Agreat deal of words, tears, and possibly blood have been spilled over which makes a better grill: charcoal or gas.

Charcoal grills have at least four advantages:
They cook hotter.
You can burn wood in a charcoal grill, which gives you more flavor.
It’s easier to smoke in a charcoal grill.
Charcoal gives you the primal thrill of lighting and playing with fire.
Of course, charcoal grills have a few drawbacks:
They’re fussier and messier. (Some grill jockeys might regard this as a benefit not a disadvantage.)
They’re less predictable and require more attention.
They gradually lose heat and need to be restoked every hour.

Professional pit masters like to dump on gas grills, but actually, 68 percent of American grill owners prefer and use gas, and the number is growing. Gas grills, too, have their advantages and drawbacks.
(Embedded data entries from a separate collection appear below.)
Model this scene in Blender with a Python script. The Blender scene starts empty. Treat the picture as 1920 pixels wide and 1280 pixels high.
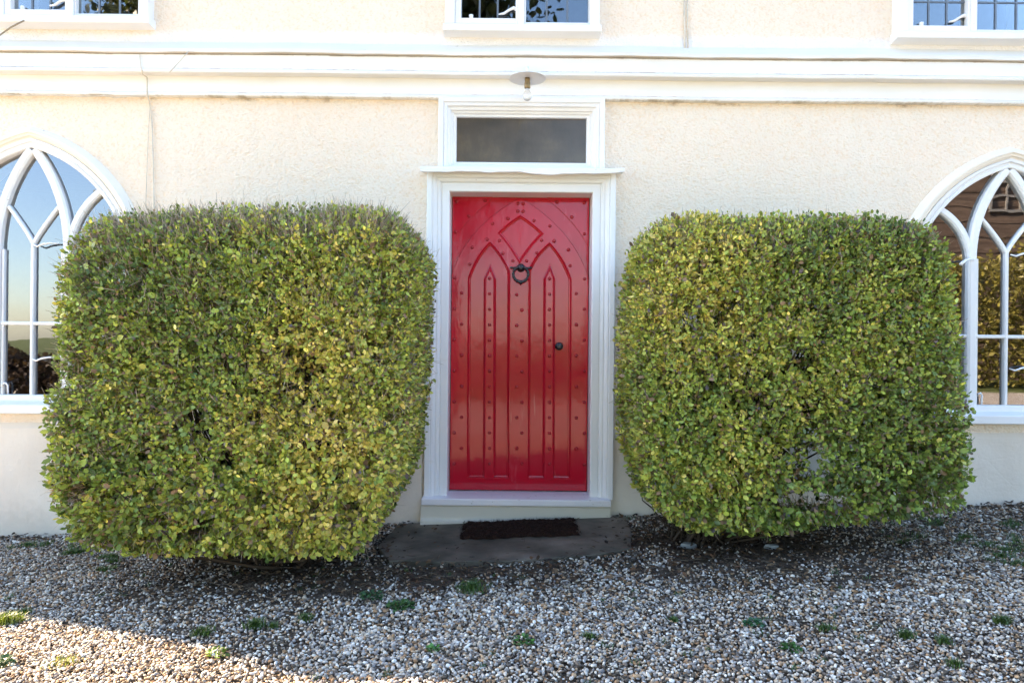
import bpy, bmesh, math, random
import numpy as np
from mathutils import Vector, Matrix
from mathutils.geometry import tessellate_polygon
R = math.radians
random.seed(7); rng = np.random.default_rng(7)
scene = bpy.context.scene
COL = scene.collection

# ------------------------------------------------------------------ camera
CAM_Y, CAM_Z, F = -4.69, 1.21, 1300.0
ROLL = R(0.57)
cam_d = bpy.data.cameras.new("camera"); cam = bpy.data.objects.new("camera", cam_d); COL.objects.link(cam)
cam.matrix_world = Matrix.Translation((0, CAM_Y, CAM_Z)) @ Matrix.Rotation(R(90), 4, 'X') @ Matrix.Rotation(ROLL, 4, 'Z')
cam_d.sensor_width = 36; cam_d.lens = 36*F/1920; cam_d.clip_end = 800
scene.camera = cam
# ------------------------------------------------------------------ light
SUN_EL, SUN_PHI = R(28), R(159)          # the sun stands to the left, a little behind the house front
w = bpy.data.worlds.new("World"); scene.world = w; w.use_nodes = True
nt = w.node_tree; nt.nodes.clear()
sky = nt.nodes.new('ShaderNodeTexSky'); sky.sky_type = 'NISHITA'; sky.sun_disc = False
sky.sun_elevation = SUN_EL; sky.sun_rotation = math.pi/2 - SUN_PHI
sky.air_density = 1.0; sky.dust_density = 0.9; sky.ozone_density = 1.8
bg = nt.nodes.new('ShaderNodeBackground'); bg.inputs[1].default_value = 0.10
wo = nt.nodes.new('ShaderNodeOutputWorld')
nt.links.new(sky.outputs[0], bg.inputs[0]); nt.links.new(bg.outputs[0], wo.inputs[0])
sd = bpy.data.lights.new("sun", 'SUN'); sd.energy = 5.0; sd.angle = R(0.5); sd.color = (1.0, 0.79, 0.54)
sun = bpy.data.objects.new("sun", sd); COL.objects.link(sun)
sdir = Vector((math.cos(SUN_EL)*math.cos(SUN_PHI), math.cos(SUN_EL)*math.sin(SUN_PHI), math.sin(SUN_EL)))
sun.rotation_euler = sdir.to_track_quat('Z', 'Y').to_euler()
vs = scene.view_settings; vs.view_transform = 'Standard'; vs.look = 'None'; vs.exposure = 3.22; vs.gamma = 1

# ------------------------------------------------------------------ measuring helpers
CR, SR = math.cos(ROLL), math.sin(ROLL)
def P(px, py, y=0.0):
    """survey point: where a measured position lies on the upright plane at distance y"""
    dx, dy = px-960, py-640
    dx, dy = dx*CR + dy*SR, -dx*SR + dy*CR
    d = y - CAM_Y
    return dx*d/F, CAM_Z - dy*d/F
def gz(x): return 0.008 + 0.043*max(-7.0, min(7.0, x))
def gza(x): return 0.008 + 0.043*np.clip(x, -7.0, 7.0)
def G(px, py):
    dx, dy = px-960, py-640
    dx, dy = dx*CR + dy*SR, -dx*SR + dy*CR
    d = 4.0
    for _ in range(12): d = (CAM_Z - gz(dx*d/F))*F/dy
    return dx*d/F, d + CAM_Y

# ------------------------------------------------------------------ object helpers
def link(o, parent=None):
    COL.objects.link(o)
    if parent is not None: o.parent = parent
    return o
def tag(o, label=None, cat=None, group=None, kind=None):
    if label: o['label'] = label
    if cat: o['category'] = cat
    if group: o['group'] = group
    if kind: o['kind'] = kind
    return o
def empty(name, loc=(0, 0, 0), parent=None):
    o = bpy.data.objects.new(name, None); o.location = loc; o.empty_display_size = .1
    return link(o, parent)

class MB:
    def __init__(s): s.v = []; s.f = []
    def add(s, vs, fs):
        n = len(s.v); s.v += [tuple(v) for v in vs]; s.f += [tuple(i+n for i in f) for f in fs]; return s
    def box(s, x0, x1, y0, y1, z0, z1):
        return s.add([(x0,y0,z0),(x1,y0,z0),(x1,y1,z0),(x0,y1,z0),(x0,y0,z1),(x1,y0,z1),(x1,y1,z1),(x0,y1,z1)],
                     [(0,1,5,4),(1,2,6,5),(2,3,7,6),(3,0,4,7),(4,5,6,7),(3,2,1,0)])
    def sweep(s, path, prof, closed=False):
        """path: (x,z) points; prof: (u,v): u to the left of travel in the wall plane, v towards the viewer (-y)"""
        n = len(path); m = len(prof); ring = []
        for i in range(n):
            p = Vector(path[i])
            a = Vector(path[i-1]) if (i > 0 or closed) else None
            b = Vector(path[(i+1) % n]) if (i < n-1 or closed) else None
            d1 = (p-a).normalized() if a is not None else None
            d2 = (b-p).normalized() if b is not None else None
            if d1 is None: d1 = d2
            if d2 is None: d2 = d1
            n1 = Vector((-d1.y, d1.x)); n2 = Vector((-d2.y, d2.x))
            nn = (n1+n2).normalized(); k = 1/max(.3, nn.dot(n1))
            ring.append([(p.x+nn.x*u*k, -v, p.y+nn.y*u*k) for u, v in prof])
        vs = [q for r in ring for q in r]; fs = []
        for i in range(n if closed else n-1):
            j = (i+1) % n
            for k in range(m-1):
                fs.append((i*m+k, j*m+k, j*m+k+1, i*m+k+1))
        if not closed:
            fs.append(tuple(range(m))); fs.append(tuple((n-1)*m+k for k in reversed(range(m))))
        return s.add(vs, fs)
    def bar(s, path, wd, y0, y1, ch=.006):
        """a flat timber of width wd following path, its front at y0 (near) and back at y1, with small chamfers"""
        h = wd/2; c = min(ch, h*.6)
        return s.sweep(path, [(-h, -y1), (-h, -y0-c), (-h+c, -y0), (h-c, -y0), (h, -y0-c), (h, -y1)])
    def plate(s, outer, holes, y0, y1):
        """flat plate with holes; outer/holes are (x,z) loops"""
        loops = [outer]+list(holes)
        flat = [p for l in loops for p in l]
        tris = tessellate_polygon([[Vector((x, z, 0)) for x, z in l] for l in loops])
        n = len(flat)
        vs = [(x, y0, z) for x, z in flat] + [(x, y1, z) for x, z in flat]
        fs = [tuple(t) for t in tris]
        k = 0
        for l in loops:
            m = len(l)
            for i in range(m):
                a, b = k+i, k+(i+1) % m
                fs.append((a, b, b+n, a+n))
            k += m
        return s.add(vs, fs)
    def tube(s, pts, r, seg=8, closed=False):
        pts = [Vector(p) for p in pts]; n = len(pts); rs = r if isinstance(r, (list, tuple)) else [r]*n
        up = Vector((0, 0, 1)); vs = []
        for i, p in enumerate(pts):
            if closed: t = pts[(i+1) % n]-pts[i-1]
            else: t = pts[min(i+1, n-1)]-pts[max(i-1, 0)]
            t.normalize()
            a = t.cross(up if abs(t.z) < .9 else Vector((1, 0, 0))).normalized(); b = t.cross(a)
            for k in range(seg):
                an = 2*math.pi*k/seg
                vs.append(p+(a*math.cos(an)+b*math.sin(an))*rs[i])
        fs = []
        for i in range(n if closed else n-1):
            j = (i+1) % n
            for k in range(seg):
                fs.append((i*seg+k, i*seg+(k+1) % seg, j*seg+(k+1) % seg, j*seg+k))
        if not closed:
            fs.append(tuple(reversed(range(seg)))); fs.append(tuple((n-1)*seg+k for k in range(seg)))
        return s.add(vs, fs)
    def lathe(s, c, prof, axis='z', seg=28):
        """prof: (r, h) along axis from centre c"""
        m = len(prof); vs = []
        for k in range(seg):
            a = 2*math.pi*k/seg; ca, sa = math.cos(a), math.sin(a)
            for r, h in prof:
                if axis == 'z': vs.append((c[0]+r*ca, c[1]+r*sa, c[2]+h))
                else: vs.append((c[0]+r*ca, c[1]-h, c[2]+r*sa))
        fs = []
        for k in range(seg):
            j = (k+1) % seg
            for i in range(m-1): fs.append((k*m+i, j*m+i, j*m+i+1, k*m+i+1))
        return s.add(vs, fs)
    def build(s, name, mat, parent=None, bevel=0, smooth=False, seg=2):
        me = bpy.data.meshes.new(name); me.from_pydata(s.v, [], s.f)
        bm = bmesh.new(); bm.from_mesh(me)
        bmesh.ops.remove_doubles(bm, verts=bm.verts, dist=1e-6)
        bmesh.ops.recalc_face_normals(bm, faces=bm.faces)
        bm.to_mesh(me); bm.free(); me.materials.append(mat)
        o = bpy.data.objects.new(name, me); link(o, parent)
        if smooth: me.shade_smooth()
        if bevel:
            b = o.modifiers.new('bevel', 'BEVEL'); b.width = bevel; b.segments = seg; b.limit_method = 'ANGLE'; b.angle_limit = R(35)
        return o

def mesh_np(name, verts, tris, mat, parent=None, cols=None, smooth=True):
    me = bpy.data.meshes.new(name)
    nv, nf = len(verts), len(tris); k = tris.shape[1]
    me.vertices.add(nv); me.vertices.foreach_set('co', np.ascontiguousarray(verts, dtype=np.float32).ravel())
    me.loops.add(nf*k); me.loops.foreach_set('vertex_index', tris.astype(np.int32).ravel())
    me.polygons.add(nf); me.polygons.foreach_set('loop_start', np.arange(0, nf*k, k, dtype=np.int32))
    if smooth: me.polygons.foreach_set('use_smooth', np.ones(nf, dtype=bool))
    me.update(calc_edges=True)
    if cols is not None:
        a = me.color_attributes.new('tint', 'FLOAT_COLOR', 'POINT')
        c = np.ones((nv, 4), dtype=np.float32); c[:, :3] = cols
        a.data.foreach_set('color', c.ravel())
    me.materials.append(mat)
    return link(bpy.data.objects.new(name, me), parent)

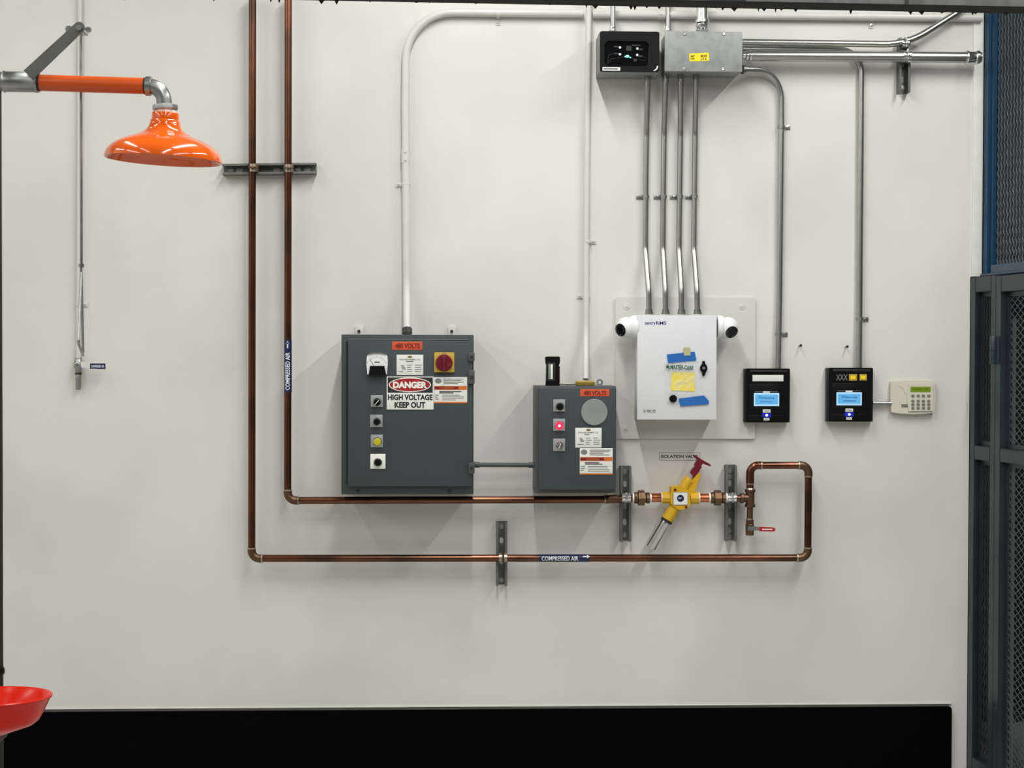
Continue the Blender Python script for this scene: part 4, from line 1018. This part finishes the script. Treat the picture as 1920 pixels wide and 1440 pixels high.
b.lathe([(0, 0), (.011, 0), (.012, .003), (.012, (z_h1-z_h0)/2-.001), (.010, (z_h1-z_h0)/2), (.012, (z_h1-z_h0)/2+.001), (.012, z_h1-z_h0-.004), (.010, z_h1-z_h0), (0, z_h1-z_h0)], (hp.x, hp.y, z_h0), (0, 0, 1), 18)
cbox(b, oL, sD+.002, sD+.036, -.006, -.0022, z_h0, z_h1, .001)
b.build('hinge', gt)
b = MB('teal')
s2, zz = CS(oL, 1858, 1316)
cbox(b, oL, sD-.006, sD+.012, -.006, -.0021, zz-.01, zz+.002, .001); b.build('drop_bolt', gt)
# upper blue screen
oU = XR_UP+.006
us = thing('mesh_screen', 'blue framed steel mesh screen above the cage gate', 'mesh screen', Vector((oU, 0, 2))+ev*.5)
su1 = CS(oU, 1858, 300)[0]; zsl = CS(oU, 1858, 497)[1]; TU = .03
b = MB('bluep'); cbox(b, oU, .002, su1*.62, 0, TU+.01, ZS+.010, 4.2); cbox(b, oU, su1*.62, su1, .010, TU+.01, ZS+.010, 4.2, .001); b.build('stile', us, 'bright blue upright')
b = MB('bluesill'); cbox(b, oU, -.0+.002, SEND, -.012, TU+.012, ZS+.0005, ZS+.010); cbox(b, oU, su1, SEND, .002, TU+.01, ZS+.010, zsl); b.build('sill', us, 'faded blue sill')
b = MB('bluep'); cbox(b, oU, SEND-.04, SEND, 0, TU+.01, zsl, 4.2); cbox(b, oU, su1, SEND-.04, 0, TU+.01, 4.14, 4.2); b.build('rail', us)
b = MB('meshm'); expanded(b, oU, su1, SEND-.04, TU-.004, zsl, 4.14, .046, .036, .0036, .0022, .0046); b.build('mesh_infill', us, 'grey expanded metal mesh')
# inner mesh wall of the cage, a little behind
im = thing('inner_mesh_screen', 'second grey mesh screen seen through the blue framed one', 'mesh screen', Vector((oU+.12, 0, 2))+ev*.3)
b = MB('meshd'); expanded(b, oU+.16, -.4, .9, 0, ZS-.1, 3.6, .050, .044, .0034, .0022, .005); b.build('mesh_infill', im)
b = MB('teal'); cbox(b, oU+.16, -.44, -.4, -.02, .02, .002, 3.6); cbox(b, oU+.16, .9, .94, -.02, .02, .002, 3.6); cbox(b, oU+.16, -.4, .9, -.02, .02, ZS-.14, ZS-.1); b.build('frame', im)
pp = MB('disc'); s_, z_ = CS(oL+.10, 1899, 700); q = Vector((oL+.10, 0, 0))+ev*s_; pp.tube([(q.x, q.y, 0.001), (q.x, q.y, ZS-.16)], .011, seg=14)
tag(pp.build('support_post'), 'thin grey post standing inside the cage behind the gate mesh', 'post')

# ------------------------------------------------------------------ tidy helper properties
for o in bpy.data.objects:
    if '_o' in o.keys(): del o['_o']
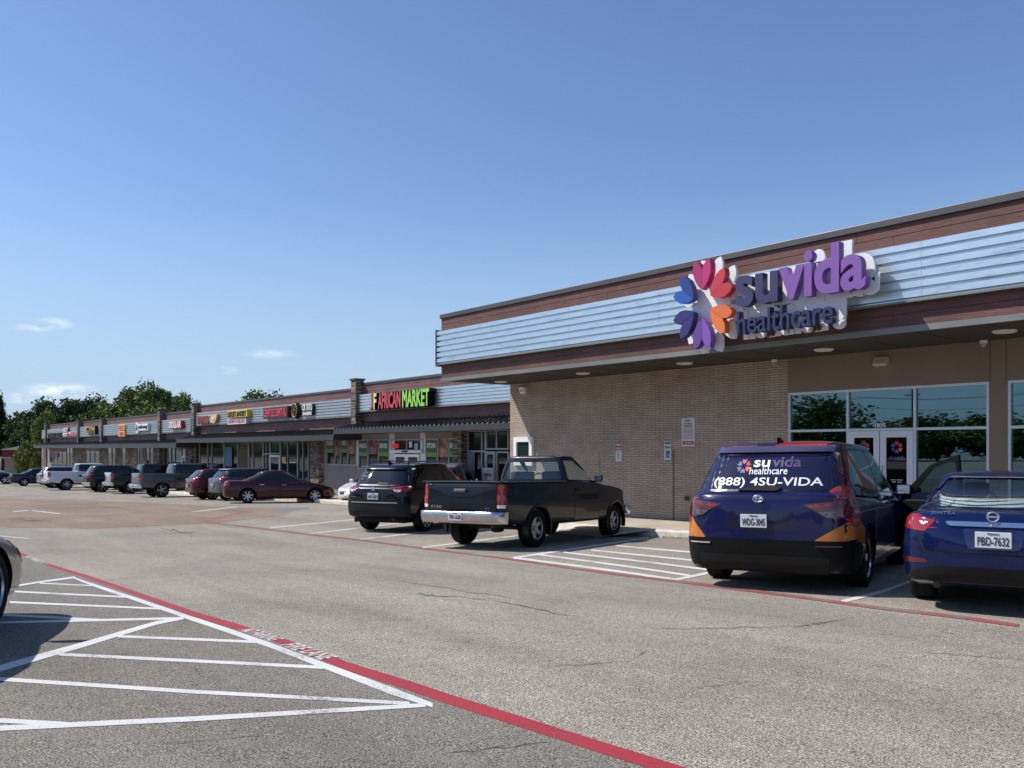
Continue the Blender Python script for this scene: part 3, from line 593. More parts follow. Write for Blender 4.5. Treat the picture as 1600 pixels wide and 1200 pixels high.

On the plus side:
Gas grills offer the advantage of push button lighting
Gas grills provide a constant and consistent heat with the twist of a knob.
A propane tank will burn for as long as 20 hours.

The chief drawbacks to gas grills are:
A slightly diminished flavor in the end product, for unlike charcoal, gas imparts no taste.
It’s harder and in some instances impossible to smoke on a gas grill (although many new models have smoker boxes with dedicated burners, which, theoretically at least, makes this task easier).
Gas grills deprive you of the primal thrill of lighting and playing with fire.